REQUIRED WORK :: Restate the entire listing word for word.

DATA EXCERPT ::
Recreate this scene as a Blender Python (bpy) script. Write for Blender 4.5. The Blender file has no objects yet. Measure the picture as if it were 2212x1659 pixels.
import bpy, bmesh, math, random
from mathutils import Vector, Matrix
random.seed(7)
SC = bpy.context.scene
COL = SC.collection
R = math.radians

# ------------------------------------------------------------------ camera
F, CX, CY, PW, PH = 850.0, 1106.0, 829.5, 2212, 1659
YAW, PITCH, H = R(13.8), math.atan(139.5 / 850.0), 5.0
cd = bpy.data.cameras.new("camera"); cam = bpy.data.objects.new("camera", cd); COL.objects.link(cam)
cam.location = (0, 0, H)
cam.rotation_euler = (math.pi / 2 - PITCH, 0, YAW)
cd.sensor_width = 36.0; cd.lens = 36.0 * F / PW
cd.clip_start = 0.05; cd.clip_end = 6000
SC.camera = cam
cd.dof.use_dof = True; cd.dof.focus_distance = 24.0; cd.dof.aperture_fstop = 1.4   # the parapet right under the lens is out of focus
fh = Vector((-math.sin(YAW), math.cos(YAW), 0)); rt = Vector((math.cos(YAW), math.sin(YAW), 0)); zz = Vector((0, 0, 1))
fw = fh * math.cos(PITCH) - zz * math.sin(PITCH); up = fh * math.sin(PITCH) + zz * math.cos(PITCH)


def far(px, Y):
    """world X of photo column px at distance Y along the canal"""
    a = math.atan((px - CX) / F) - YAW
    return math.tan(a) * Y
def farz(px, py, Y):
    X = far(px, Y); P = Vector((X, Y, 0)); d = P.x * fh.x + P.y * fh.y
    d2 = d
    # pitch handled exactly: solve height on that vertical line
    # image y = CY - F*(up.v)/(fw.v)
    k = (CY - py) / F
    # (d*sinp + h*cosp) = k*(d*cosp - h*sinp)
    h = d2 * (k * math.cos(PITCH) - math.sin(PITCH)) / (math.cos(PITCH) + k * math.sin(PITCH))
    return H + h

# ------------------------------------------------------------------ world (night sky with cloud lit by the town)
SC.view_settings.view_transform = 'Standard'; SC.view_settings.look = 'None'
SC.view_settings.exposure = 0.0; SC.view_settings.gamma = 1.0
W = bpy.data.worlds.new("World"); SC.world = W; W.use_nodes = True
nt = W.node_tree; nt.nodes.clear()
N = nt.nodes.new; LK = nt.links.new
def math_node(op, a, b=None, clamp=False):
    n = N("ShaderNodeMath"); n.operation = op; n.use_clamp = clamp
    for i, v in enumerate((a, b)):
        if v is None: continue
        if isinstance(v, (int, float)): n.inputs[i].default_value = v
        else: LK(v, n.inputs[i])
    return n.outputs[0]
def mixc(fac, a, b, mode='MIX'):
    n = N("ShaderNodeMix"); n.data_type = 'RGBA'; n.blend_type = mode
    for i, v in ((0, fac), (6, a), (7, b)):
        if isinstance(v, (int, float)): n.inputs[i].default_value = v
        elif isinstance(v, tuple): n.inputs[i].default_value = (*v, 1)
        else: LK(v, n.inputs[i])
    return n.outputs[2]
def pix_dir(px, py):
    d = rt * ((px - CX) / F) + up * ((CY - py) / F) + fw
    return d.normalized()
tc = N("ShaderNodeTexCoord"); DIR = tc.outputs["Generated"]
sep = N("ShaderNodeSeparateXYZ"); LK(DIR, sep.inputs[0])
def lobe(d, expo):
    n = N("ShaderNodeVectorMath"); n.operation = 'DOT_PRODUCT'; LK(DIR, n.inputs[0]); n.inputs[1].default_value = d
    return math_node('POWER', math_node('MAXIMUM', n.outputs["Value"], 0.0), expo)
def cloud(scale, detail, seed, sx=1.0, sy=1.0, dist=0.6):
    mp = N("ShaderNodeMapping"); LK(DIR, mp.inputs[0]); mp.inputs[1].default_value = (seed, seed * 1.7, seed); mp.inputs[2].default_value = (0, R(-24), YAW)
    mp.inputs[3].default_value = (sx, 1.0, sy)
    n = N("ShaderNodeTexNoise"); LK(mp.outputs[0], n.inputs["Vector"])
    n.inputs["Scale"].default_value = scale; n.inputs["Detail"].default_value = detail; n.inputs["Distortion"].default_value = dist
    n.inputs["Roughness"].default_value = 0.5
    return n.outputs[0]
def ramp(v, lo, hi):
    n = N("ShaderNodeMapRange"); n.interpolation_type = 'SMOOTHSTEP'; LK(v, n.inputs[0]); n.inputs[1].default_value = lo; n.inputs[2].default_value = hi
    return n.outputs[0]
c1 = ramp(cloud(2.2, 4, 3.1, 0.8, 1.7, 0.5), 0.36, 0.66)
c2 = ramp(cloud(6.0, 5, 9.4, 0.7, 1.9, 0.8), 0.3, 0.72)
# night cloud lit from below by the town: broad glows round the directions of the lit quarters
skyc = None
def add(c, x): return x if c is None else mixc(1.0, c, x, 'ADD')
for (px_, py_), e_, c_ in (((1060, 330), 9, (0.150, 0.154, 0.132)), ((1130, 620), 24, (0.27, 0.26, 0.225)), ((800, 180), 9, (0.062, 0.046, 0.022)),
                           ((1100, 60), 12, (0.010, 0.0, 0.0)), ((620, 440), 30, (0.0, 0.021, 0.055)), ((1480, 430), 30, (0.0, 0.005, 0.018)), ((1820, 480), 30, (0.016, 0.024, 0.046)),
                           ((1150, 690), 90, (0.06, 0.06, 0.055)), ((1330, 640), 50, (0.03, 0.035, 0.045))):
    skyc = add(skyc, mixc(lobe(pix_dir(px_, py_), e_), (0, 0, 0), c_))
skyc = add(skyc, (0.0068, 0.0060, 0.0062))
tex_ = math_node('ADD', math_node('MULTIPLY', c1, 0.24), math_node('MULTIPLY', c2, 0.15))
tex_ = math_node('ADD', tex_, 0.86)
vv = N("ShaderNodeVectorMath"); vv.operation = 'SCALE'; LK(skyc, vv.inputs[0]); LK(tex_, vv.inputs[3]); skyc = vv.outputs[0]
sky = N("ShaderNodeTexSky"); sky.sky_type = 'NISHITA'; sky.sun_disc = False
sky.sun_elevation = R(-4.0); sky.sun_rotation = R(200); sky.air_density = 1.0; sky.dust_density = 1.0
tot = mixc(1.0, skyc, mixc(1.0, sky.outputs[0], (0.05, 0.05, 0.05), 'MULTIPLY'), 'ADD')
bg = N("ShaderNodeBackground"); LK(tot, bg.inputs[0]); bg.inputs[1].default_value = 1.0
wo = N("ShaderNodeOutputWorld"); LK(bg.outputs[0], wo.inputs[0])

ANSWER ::
Recreate this scene as a Blender Python (bpy) script. Write for Blender 4.5. The Blender file has no objects yet. Measure the picture as if it were 2212x1659 pixels.
import bpy, bmesh, math, random
from mathutils import Vector, Matrix
random.seed(7)
SC = bpy.context.scene
COL = SC.collection
R = math.radians

# ------------------------------------------------------------------ camera
F, CX, CY, PW, PH = 850.0, 1106.0, 829.5, 2212, 1659
YAW, PITCH, H = R(13.8), math.atan(139.5 / 850.0), 5.0
cd = bpy.data.cameras.new("camera"); cam = bpy.data.objects.new("camera", cd); COL.objects.link(cam)
cam.location = (0, 0, H)
cam.rotation_euler = (math.pi / 2 - PITCH, 0, YAW)
cd.sensor_width = 36.0; cd.lens = 36.0 * F / PW
cd.clip_start = 0.05; cd.clip_end = 6000
SC.camera = cam
cd.dof.use_dof = True; cd.dof.focus_distance = 24.0; cd.dof.aperture_fstop = 1.4   # the parapet right under the lens is out of focus
fh = Vector((-math.sin(YAW), math.cos(YAW), 0)); rt = Vector((math.cos(YAW), math.sin(YAW), 0)); zz = Vector((0, 0, 1))
fw = fh * math.cos(PITCH) - zz * math.sin(PITCH); up = fh * math.sin(PITCH) + zz * math.cos(PITCH)


def far(px, Y):
    """world X of photo column px at distance Y along the canal"""
    a = math.atan((px - CX) / F) - YAW
    return math.tan(a) * Y
def farz(px, py, Y):
    X = far(px, Y); P = Vector((X, Y, 0)); d = P.x * fh.x + P.y * fh.y
    d2 = d
    # pitch handled exactly: solve height on that vertical line
    # image y = CY - F*(up.v)/(fw.v)
    k = (CY - py) / F
    # (d*sinp + h*cosp) = k*(d*cosp - h*sinp)
    h = d2 * (k * math.cos(PITCH) - math.sin(PITCH)) / (math.cos(PITCH) + k * math.sin(PITCH))
    return H + h

# ------------------------------------------------------------------ world (night sky with cloud lit by the town)
SC.view_settings.view_transform = 'Standard'; SC.view_settings.look = 'None'
SC.view_settings.exposure = 0.0; SC.view_settings.gamma = 1.0
W = bpy.data.worlds.new("World"); SC.world = W; W.use_nodes = True
nt = W.node_tree; nt.nodes.clear()
N = nt.nodes.new; LK = nt.links.new
def math_node(op, a, b=None, clamp=False):
    n = N("ShaderNodeMath"); n.operation = op; n.use_clamp = clamp
    for i, v in enumerate((a, b)):
        if v is None: continue
        if isinstance(v, (int, float)): n.inputs[i].default_value = v
        else: LK(v, n.inputs[i])
    return n.outputs[0]
def mixc(fac, a, b, mode='MIX'):
    n = N("ShaderNodeMix"); n.data_type = 'RGBA'; n.blend_type = mode
    for i, v in ((0, fac), (6, a), (7, b)):
        if isinstance(v, (int, float)): n.inputs[i].default_value = v
        elif isinstance(v, tuple): n.inputs[i].default_value = (*v, 1)
        else: LK(v, n.inputs[i])
    return n.outputs[2]
def pix_dir(px, py):
    d = rt * ((px - CX) / F) + up * ((CY - py) / F) + fw
    return d.normalized()
tc = N("ShaderNodeTexCoord"); DIR = tc.outputs["Generated"]
sep = N("ShaderNodeSeparateXYZ"); LK(DIR, sep.inputs[0])
def lobe(d, expo):
    n = N("ShaderNodeVectorMath"); n.operation = 'DOT_PRODUCT'; LK(DIR, n.inputs[0]); n.inputs[1].default_value = d
    return math_node('POWER', math_node('MAXIMUM', n.outputs["Value"], 0.0), expo)
def cloud(scale, detail, seed, sx=1.0, sy=1.0, dist=0.6):
    mp = N("ShaderNodeMapping"); LK(DIR, mp.inputs[0]); mp.inputs[1].default_value = (seed, seed * 1.7, seed); mp.inputs[2].default_value = (0, R(-24), YAW)
    mp.inputs[3].default_value = (sx, 1.0, sy)
    n = N("ShaderNodeTexNoise"); LK(mp.outputs[0], n.inputs["Vector"])
    n.inputs["Scale"].default_value = scale; n.inputs["Detail"].default_value = detail; n.inputs["Distortion"].default_value = dist
    n.inputs["Roughness"].default_value = 0.5
    return n.outputs[0]
def ramp(v, lo, hi):
    n = N("ShaderNodeMapRange"); n.interpolation_type = 'SMOOTHSTEP'; LK(v, n.inputs[0]); n.inputs[1].default_value = lo; n.inputs[2].default_value = hi
    return n.outputs[0]
c1 = ramp(cloud(2.2, 4, 3.1, 0.8, 1.7, 0.5), 0.36, 0.66)
c2 = ramp(cloud(6.0, 5, 9.4, 0.7, 1.9, 0.8), 0.3, 0.72)
# night cloud lit from below by the town: broad glows round the directions of the lit quarters
skyc = None
def add(c, x): return x if c is None else mixc(1.0, c, x, 'ADD')
for (px_, py_), e_, c_ in (((1060, 330), 9, (0.150, 0.154, 0.132)), ((1130, 620), 24, (0.27, 0.26, 0.225)), ((800, 180), 9, (0.062, 0.046, 0.022)),
                           ((1100, 60), 12, (0.010, 0.0, 0.0)), ((620, 440), 30, (0.0, 0.021, 0.055)), ((1480, 430), 30, (0.0, 0.005, 0.018)), ((1820, 480), 30, (0.016, 0.024, 0.046)),
                           ((1150, 690), 90, (0.06, 0.06, 0.055)), ((1330, 640), 50, (0.03, 0.035, 0.045))):
    skyc = add(skyc, mixc(lobe(pix_dir(px_, py_), e_), (0, 0, 0), c_))
skyc = add(skyc, (0.0068, 0.0060, 0.0062))
tex_ = math_node('ADD', math_node('MULTIPLY', c1, 0.24), math_node('MULTIPLY', c2, 0.15))
tex_ = math_node('ADD', tex_, 0.86)
vv = N("ShaderNodeVectorMath"); vv.operation = 'SCALE'; LK(skyc, vv.inputs[0]); LK(tex_, vv.inputs[3]); skyc = vv.outputs[0]
sky = N("ShaderNodeTexSky"); sky.sky_type = 'NISHITA'; sky.sun_disc = False
sky.sun_elevation = R(-4.0); sky.sun_rotation = R(200); sky.air_density = 1.0; sky.dust_density = 1.0
tot = mixc(1.0, skyc, mixc(1.0, sky.outputs[0], (0.05, 0.05, 0.05), 'MULTIPLY'), 'ADD')
bg = N("ShaderNodeBackground"); LK(tot, bg.inputs[0]); bg.inputs[1].default_value = 1.0
wo = N("ShaderNodeOutputWorld"); LK(bg.outputs[0], wo.inputs[0])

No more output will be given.